_Exercise directions_
Print only the lines from the top of the data through the line with "hem.build('hem', M['cloth'], tc_)", both included, skipping every picture.

[start]

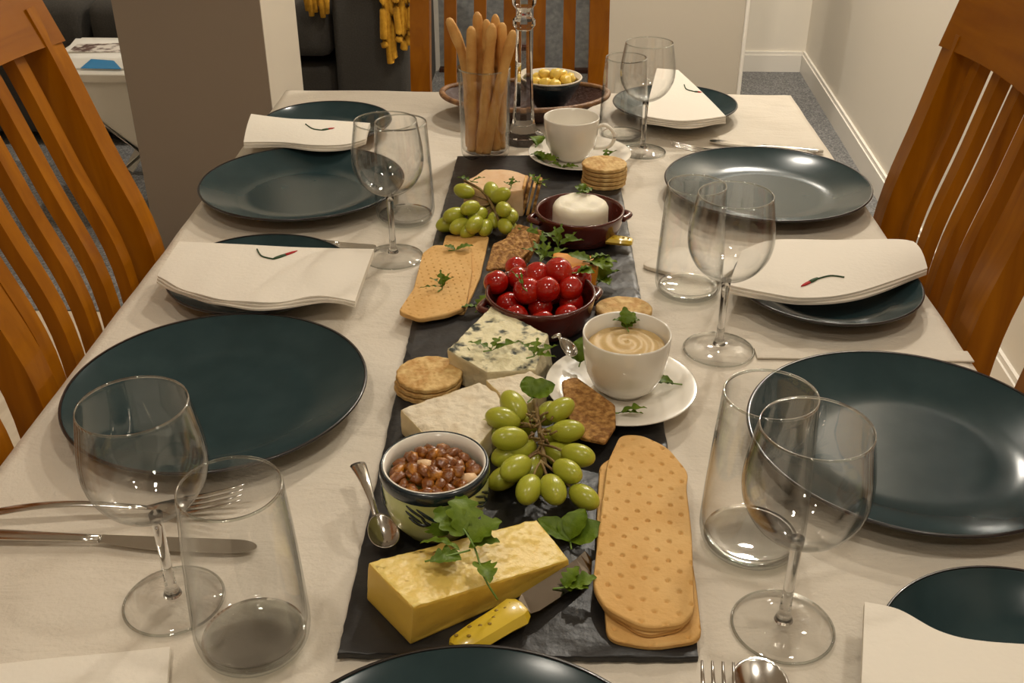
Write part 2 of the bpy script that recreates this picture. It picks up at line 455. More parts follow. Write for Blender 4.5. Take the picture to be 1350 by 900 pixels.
tc_ = setp(cl.build('tablecloth', M['cloth'], None, loc=c), 'off white cotton cloth draped over the whole dining table', 'tablecloth')
hem = MB()
ys = at(1285, 477, .7515).y
hem.box((at(1000, 477, .7515).x-cx, ys-cy, .7505-.62), (TX1-cx+.001, ys-cy+.02, .7525-.62), .0006)
hem.build('hem', M['cloth'], tc_)

# ------------------------------------------------------------ chairs
def make_chair(lean=1.0, rz=.990):
    """faces +X, the front of the back at x = 0 at table height, width along Y"""
    r = empty('dining_chair', (0, 0, 0), 'chair', 'chair', 'slatted wooden dining chairs')
    HW = .178
    prof = [(0, -.055), (.2, -.035), (.44, -.01), (.60, -.018), (.75, -.0255), (.87, -.0255-.0365*lean), (1.0, -.0255-.0765*lean), (1.12, -.0255-.122*lean)]
    prof = [Vector((x, 0, z)) for z, x in prof]
    cur = catmull(prof, 5)
    for s in (-1, 1):
        pts = [Vector((p.x, s*(HW-.0175), p.z)) for p in cur if p.z <= rz+.04]
        MB().tube(pts, .0175, 4, .95, up=(1, 0, 0), square=True).build('back_post', M['oak'], r, smooth=False)
    # slats between lower and top rails
    for i in range(5):
        y = -HW + .017 + (2*HW - .034) * (i+1) / 6
        bow = .012*(1-(y/HW)**2)
        pts = [Vector((p.x - bow, y, p.z)) for p in cur if .5 <= p.z <= 1.02]
        MB().tube(pts, .0110, 4, .68, up=(1, 0, 0), square=True).build('slat', M['oak'], r, smooth=False)
    def rail(z0, z1, th, arch, name):
        n = 20; vs = []; fs = []
        for j in range(n+1):
            y = -HW - .002 + (2*HW+.004)*j/n; q = 1-(y/HW)**2; bow = .014*q
            for z, top in ((z0 + arch*q, 0), (z1, 1)):
                k = 0
                while k < len(cur)-2 and cur[k+1].z < z: k += 1
                tt = (z-cur[k].z)/(cur[k+1].z-cur[k].z); x = cur[k].x*(1-tt)+cur[k+1].x*tt
                vs += [(x-bow-th/2, y, z), (x-bow+th/2, y, z)]
        for j in range(n):
            a = j*4; b = a+4
            fs += [(a, b, b+2, a+2), (a+1, a+3, b+3, b+1), (a, a+1, b+1, b), (a+2, b+2, b+3, a+3)]
        fs += [(0, 2, 3, 1), (n*4, n*4+1, n*4+3, n*4+2)]
        MB().add(vs, fs).build(name, M['oak_y'], r, smooth=False)
    rail(rz, 1.118, .042, .006, 'top_rail'); rail(.485, .53, .022, 0, 'lower_rail')
    sb = slab(round_poly([(.0, -.185), (.385, -.205), (.385, .205), (.0, .185)], .03), .435, .46, 6, 60, edge=.006)
    sb.build('seat', M['oak_y'], r, sharp=40)
    MB().box((.03, -.17, .385), (.36, -.15, .435)).box((.03, .15, .385), (.36, .17, .435)).box((.34, -.15, .385), (.36, .15, .435)).build('seat_apron', M['oak_y'], r, smooth=False)
    for s in (-1, 1):
        MB().tube([(.35, s*.172, .435), (.352, s*.174, 0)], [.019, .014], 4, 1, up=(1, 0, 0), square=True).build('front_leg', M['oak'], r, smooth=False)
    return r
M['oak_y'] = wood_mat('orange_oak_rail', srgb(138, 78, 0), srgb(160, 96, 0), .38, 'Y', 7)
ch = make_chair()
def put_chair(o, x, y, rz, label):
    o.location = (x, y, 0); o.rotation_euler = (0, 0, rz); o['label'] = label
put_chair(ch, -.461, .985, 0, 'orange oak slatted dining chair on the left side of the table, beside the folded napkins')
c2 = copy_tree(ch); put_chair(c2, -.462, .568, 0, 'orange oak dining chair at the left edge of the picture, nearest the viewer')
c3 = make_chair(.7, .958); put_chair(c3, .431, 1.125, pi, 'orange oak slatted dining chair on the right side, in front of the white wall')
c4 = copy_tree(c3); put_chair(c4, .431, .66, pi, 'orange oak dining chair at the right edge, beside the nearest right plate')
c5 = copy_tree(ch); put_chair(c5, -.067, 1.86, -pi/2, 'orange oak slatted dining chair at the far end of the table')

# ------------------------------------------------------------ living room
t = empty('sofa', (-1.35, 3.6, 0), 'charcoal grey fabric sofa behind the coffee table', 'sofa')
ox, oy = -1.35, 3.6
xa0, xa1 = atY(440, 60, 3.56).x, atY(538, 60, 3.56).x
MB().box((xa0-ox, 3.55-oy, .04), (xa1-ox, 4.45-oy, .64), .03).build('armrest', M['sofa'], t)
MB().box((-2.62-ox, 3.55-oy, .04), (-2.42-ox, 4.45-oy, .64), .03).build('armrest', M['sofa'], t)
MB().box((-2.42-ox, 3.60-oy, .05), (xa0-ox, 4.45-oy, .30), .02).build('base', M['sofa'], t)
MB().box((-2.42-ox, 4.22-oy, .30), (xa0-ox, 4.45-oy, .86), .06).build('backrest', M['sofa'], t)
w3 = (xa0+2.42)/2
for k in range(2):
    MB().box((-2.42+w3*k+.006-ox, 3.57-oy, .335), (-2.42+w3*(k+1)-.006-ox, 4.2-oy, .52), .045).build('seat_cushion', M['sofa'], t)
t = empty('knitted_throw', (xa1-.05, 3.56, .64), 'mustard yellow knitted throw hanging over the sofa armrest', 'throw')
b = MB()
tx = xa1+.012-(xa1-.05)
n = 22; vs = []; fs = []
fld = MB()
for k in range(7):
    u0 = 508 + k*6.0; vlen = [62, 84, 78, 55, 66, 60, 48][k]
    p = atY(u0, vlen, 3.53)
    pts = [Vector((p.x-(xa1-.05) + .004*sin(z_*40+k), 3.53-3.56 - .006*cos(k*2), z_)) for z_ in [0.02, -.04, -.1, p.z-.64+.03, p.z-.64]]
    fld.tube(catmull(pts, 4), [.013]*16+[.007], 8)
b = fld
b.build('hanging_folds', M['throw'], t)
MB().box((-.19, -.03, .004), (.06, .5, .03), .012).build('blanket_top', M['throw'], t)
tas = MB()
for k in range(6):
    u0 = 406 + k*5; vv = [14, 21, 16, 7, 23, 18][k]; p = atY(u0, vv, 3.55)
    q = Vector((p.x, 3.55, .66))
    tas.tube([q - Vector((xa1-.05, 3.56, .64)), p + Vector((0, 0, .05)) - Vector((xa1-.05, 3.56, .64)), p - Vector((xa1-.05, 3.56, .64))], [.012, .013, .009], 8)
tas.build('tassel', M['throw'], t)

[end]

_The solution_
Write part 2 of the bpy script that recreates this picture. It picks up at line 455. More parts follow. Write for Blender 4.5. Take the picture to be 1350 by 900 pixels.
tc_ = setp(cl.build('tablecloth', M['cloth'], None, loc=c), 'off white cotton cloth draped over the whole dining table', 'tablecloth')
hem = MB()
ys = at(1285, 477, .7515).y
hem.box((at(1000, 477, .7515).x-cx, ys-cy, .7505-.62), (TX1-cx+.001, ys-cy+.02, .7525-.62), .0006)
hem.build('hem', M['cloth'], tc_)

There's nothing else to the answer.